__Supplied records__.

================

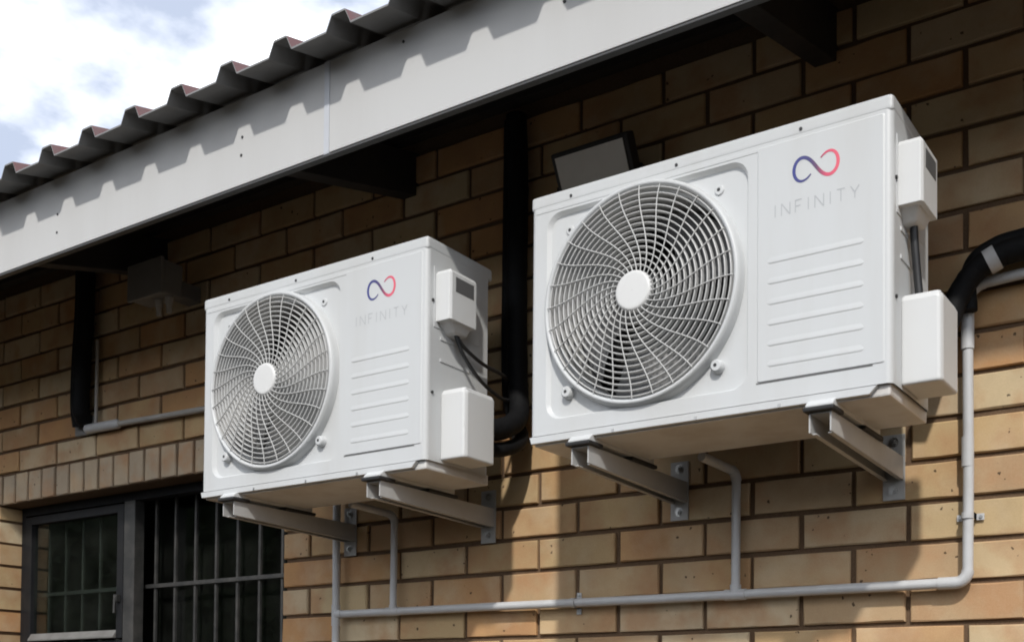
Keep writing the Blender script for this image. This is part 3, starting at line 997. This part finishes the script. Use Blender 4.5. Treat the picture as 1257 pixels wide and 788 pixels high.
# ------------------------------------------------------------------ brackets
def bracket(xc, ztop, label):
    root = empty('wall_bracket', (xc, 0, ztop - 0.085), label, 'bracket', 'grey steel brackets carrying the air conditioners')
    w, t_ = 0.021, 0.0028
    zt = 0.085
    ya, yb = -0.440, -0.006
    mb = MB()
    # inverted channel: two cheeks deeper towards the wall, top plate
    for s in (-1, 1):
        x0 = s * w - (t_ if s > 0 else 0); x1 = x0 + t_
        mb.prism([(ya, zt - 0.036), (ya, zt - 0.0030), (yb, zt - 0.0030), (yb, zt - 0.047)], 'x', x0, x1)
    mb.box(-w, w, ya + 0.002, yb, zt - 0.0029, zt)
    # turned-in bottom lips
    mb.prism([(ya + 0.012, zt - 0.0372), (ya + 0.012, zt - 0.0349), (yb, zt - 0.0458), (yb, zt - 0.0481)], 'x', -w + 0.0005, -w + 0.010)
    mb.prism([(ya + 0.012, zt - 0.0372), (ya + 0.012, zt - 0.0349), (yb, zt - 0.0458), (yb, zt - 0.0481)], 'x', w - 0.010, w - 0.0005)
    mb.build('arm', M['bracket'], root)
    mb = MB(); mb.box(-0.0235, 0.0235, -0.0055, -0.0015, -0.004, 0.135)
    mb.build('wall_plate', M['bracket'], root, None, 0.0012)
    for zz in (0.016, 0.118):
        mb = MB()
        hexp = [(0.0075 * math.cos(R(60 * k + 10)), zz + 0.0075 * math.sin(R(60 * k + 10))) for k in range(6)]
        mb.prism(hexp, 'y', -0.0125, -0.0072)
        mb.tube([(0, -0.0072, zz), (0, -0.0056, zz)], 0.0105, 16)
        mb.tube([(0, -0.017, zz), (0, -0.012, zz)], 0.004, 8)
        mb.build('bolt', M['bolt'], root)
    for (y0, y1) in ((-0.452, -0.395), (-0.275, -0.165)):
        mb = MB(); mb.box(-0.029, 0.029, y0, y1, zt + 0.0002, zt + 0.0085)
        mb.build('rubber_pad', M['rubber'], root, None, 0.003)
    return root
bracket(BX['a'][1], 0.3518, 'grey steel wall bracket under the right end of the right air conditioner')
bracket(BX['a'][0], 0.3518, 'grey steel wall bracket under the fan end of the right air conditioner')
bracket(BX['b'][1], 0.3398, 'grey steel wall bracket under the valve cover end of the left air conditioner')
bracket(BX['b'][0], 0.3398, 'grey steel wall bracket jutting out in front of the barred window')

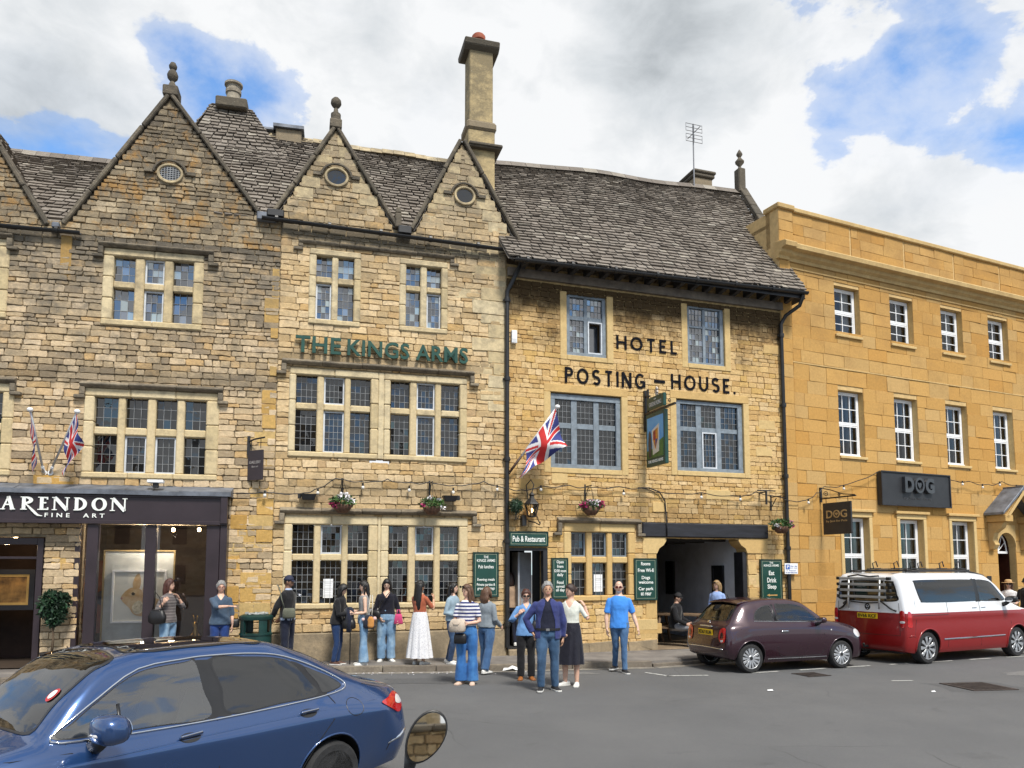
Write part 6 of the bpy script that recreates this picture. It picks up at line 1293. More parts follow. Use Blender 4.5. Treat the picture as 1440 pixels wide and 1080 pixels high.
# ------------------------------------------------------------------ flags
FB, FR_, FWH = mat('flag_blue', (.035, .045, .20), .85, var=.12), mat('flag_red', (.52, .025, .025), .85, var=.1), mat('flag_white', (.72, .71, .72), .85, var=.06)
def jack(u, v):
    X, Y = (u-.5)*60, (v-.5)*30
    if abs(X) < 3 or abs(Y) < 3: return 1
    if abs(X) < 5 or abs(Y) < 5: return 2
    d1, d2 = (Y-X/2)/1.118, (Y+X/2)/1.118
    for d, s in ((d1, 1 if X > 0 else -1), (d2, 1 if X < 0 else -1)):
        if -.2 < d*s < 2.0: return 1
    if abs(d1) < 3 or abs(d2) < 3: return 2
    return 0
def flag(par, fn, nu=76, nv=44):
    mb = MB(); mb.V = [tuple(fn(i/nu, j/nv)) for j in range(nv+1) for i in range(nu+1)]
    for j in range(nv):
        for i in range(nu): mb.F.append((j*(nu+1)+i, j*(nu+1)+i+1, (j+1)*(nu+1)+i+1, (j+1)*(nu+1)+i)); mb.M.append(jack((i+.5)/nu, (j+.5)/nv))
    return mb.build('flag_cloth', [FB, FR_, FWH], par, smooth=True)
k = thing('flagpole', 'white pole with a large union flag draped from it above the inn doorway', 'flag', (0, -.1, 4.14), 0, None, FR['post']); A, B = Vector((0, 0, 0)), Vector((.95, -.66, 1.49))
b = MB(); b.tube([A.lerp(B, .28), B], .024, 10); b.build('pole', WHITE, k, smooth=True); b = MB(); b.tube([A, A.lerp(B, .28)], .03, 10); b.build('socket', mat('brown_socket', (.06, .03, .02), .6), k, smooth=True); b = MB(); b.ball(B, (.06, .06, .05)); b.build('pole_cap', WHITE, k, smooth=True)
def big(u, v):                     # v runs down the pole from the tip, u hangs down from it
    p = B.lerp(A, .03+.60*v); s = u
    drop = .98*s*(1-.25*v); sway = .06*math.sin(s*5+v*7)
    roll = .16*math.sin(min(1, s*1.3)*math.pi)*(.4+.6*v)
    pull = .10*s*(1-v)-(.30*s*s)*(v-.45)
    return p+Vector((-.02+pull+roll*.2, -.03-.10*math.sin(s*7+v*9)*s-roll*.5+sway*.6, -drop*.86+.03*math.sin(v*11)*s))
flag(k, big)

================

Pictures are excluded; copy all other data exactly as shown.

Keep writing the Blender script for this image. This is part 3, starting at line 997. This part finishes the script. Use Blender 4.5. Treat the picture as 1257 pixels wide and 788 pixels high.
# ------------------------------------------------------------------ brackets
def bracket(xc, ztop, label):
    root = empty('wall_bracket', (xc, 0, ztop - 0.085), label, 'bracket', 'grey steel brackets carrying the air conditioners')
    w, t_ = 0.021, 0.0028
    zt = 0.085
    ya, yb = -0.440, -0.006
    mb = MB()
    # inverted channel: two cheeks deeper towards the wall, top plate
    for s in (-1, 1):
        x0 = s * w - (t_ if s > 0 else 0); x1 = x0 + t_
        mb.prism([(ya, zt - 0.036), (ya, zt - 0.0030), (yb, zt - 0.0030), (yb, zt - 0.047)], 'x', x0, x1)
    mb.box(-w, w, ya + 0.002, yb, zt - 0.0029, zt)
    # turned-in bottom lips
    mb.prism([(ya + 0.012, zt - 0.0372), (ya + 0.012, zt - 0.0349), (yb, zt - 0.0458), (yb, zt - 0.0481)], 'x', -w + 0.0005, -w + 0.010)
    mb.prism([(ya + 0.012, zt - 0.0372), (ya + 0.012, zt - 0.0349), (yb, zt - 0.0458), (yb, zt - 0.0481)], 'x', w - 0.010, w - 0.0005)
    mb.build('arm', M['bracket'], root)
    mb = MB(); mb.box(-0.0235, 0.0235, -0.0055, -0.0015, -0.004, 0.135)
    mb.build('wall_plate', M['bracket'], root, None, 0.0012)
    for zz in (0.016, 0.118):
        mb = MB()
        hexp = [(0.0075 * math.cos(R(60 * k + 10)), zz + 0.0075 * math.sin(R(60 * k + 10))) for k in range(6)]
        mb.prism(hexp, 'y', -0.0125, -0.0072)
        mb.tube([(0, -0.0072, zz), (0, -0.0056, zz)], 0.0105, 16)
        mb.tube([(0, -0.017, zz), (0, -0.012, zz)], 0.004, 8)
        mb.build('bolt', M['bolt'], root)
    for (y0, y1) in ((-0.452, -0.395), (-0.275, -0.165)):
        mb = MB(); mb.box(-0.029, 0.029, y0, y1, zt + 0.0002, zt + 0.0085)
        mb.build('rubber_pad', M['rubber'], root, None, 0.003)
    return root
bracket(BX['a'][1], 0.3518, 'grey steel wall bracket under the right end of the right air conditioner')
bracket(BX['a'][0], 0.3518, 'grey steel wall bracket under the fan end of the right air conditioner')
bracket(BX['b'][1], 0.3398, 'grey steel wall bracket under the valve cover end of the left air conditioner')
bracket(BX['b'][0], 0.3398, 'grey steel wall bracket jutting out in front of the barred window')

Write part 6 of the bpy script that recreates this picture. It picks up at line 1293. More parts follow. Use Blender 4.5. Treat the picture as 1440 pixels wide and 1080 pixels high.
# ------------------------------------------------------------------ flags
FB, FR_, FWH = mat('flag_blue', (.035, .045, .20), .85, var=.12), mat('flag_red', (.52, .025, .025), .85, var=.1), mat('flag_white', (.72, .71, .72), .85, var=.06)
def jack(u, v):
    X, Y = (u-.5)*60, (v-.5)*30
    if abs(X) < 3 or abs(Y) < 3: return 1
    if abs(X) < 5 or abs(Y) < 5: return 2
    d1, d2 = (Y-X/2)/1.118, (Y+X/2)/1.118
    for d, s in ((d1, 1 if X > 0 else -1), (d2, 1 if X < 0 else -1)):
        if -.2 < d*s < 2.0: return 1
    if abs(d1) < 3 or abs(d2) < 3: return 2
    return 0
def flag(par, fn, nu=76, nv=44):
    mb = MB(); mb.V = [tuple(fn(i/nu, j/nv)) for j in range(nv+1) for i in range(nu+1)]
    for j in range(nv):
        for i in range(nu): mb.F.append((j*(nu+1)+i, j*(nu+1)+i+1, (j+1)*(nu+1)+i+1, (j+1)*(nu+1)+i)); mb.M.append(jack((i+.5)/nu, (j+.5)/nv))
    return mb.build('flag_cloth', [FB, FR_, FWH], par, smooth=True)
k = thing('flagpole', 'white pole with a large union flag draped from it above the inn doorway', 'flag', (0, -.1, 4.14), 0, None, FR['post']); A, B = Vector((0, 0, 0)), Vector((.95, -.66, 1.49))
b = MB(); b.tube([A.lerp(B, .28), B], .024, 10); b.build('pole', WHITE, k, smooth=True); b = MB(); b.tube([A, A.lerp(B, .28)], .03, 10); b.build('socket', mat('brown_socket', (.06, .03, .02), .6), k, smooth=True); b = MB(); b.ball(B, (.06, .06, .05)); b.build('pole_cap', WHITE, k, smooth=True)
def big(u, v):                     # v runs down the pole from the tip, u hangs down from it
    p = B.lerp(A, .03+.60*v); s = u
    drop = .98*s*(1-.25*v); sway = .06*math.sin(s*5+v*7)
    roll = .16*math.sin(min(1, s*1.3)*math.pi)*(.4+.6*v)
    pull = .10*s*(1-v)-(.30*s*s)*(v-.45)
    return p+Vector((-.02+pull+roll*.2, -.03-.10*math.sin(s*7+v*9)*s-roll*.5+sway*.6, -drop*.86+.03*math.sin(v*11)*s))
flag(k, big)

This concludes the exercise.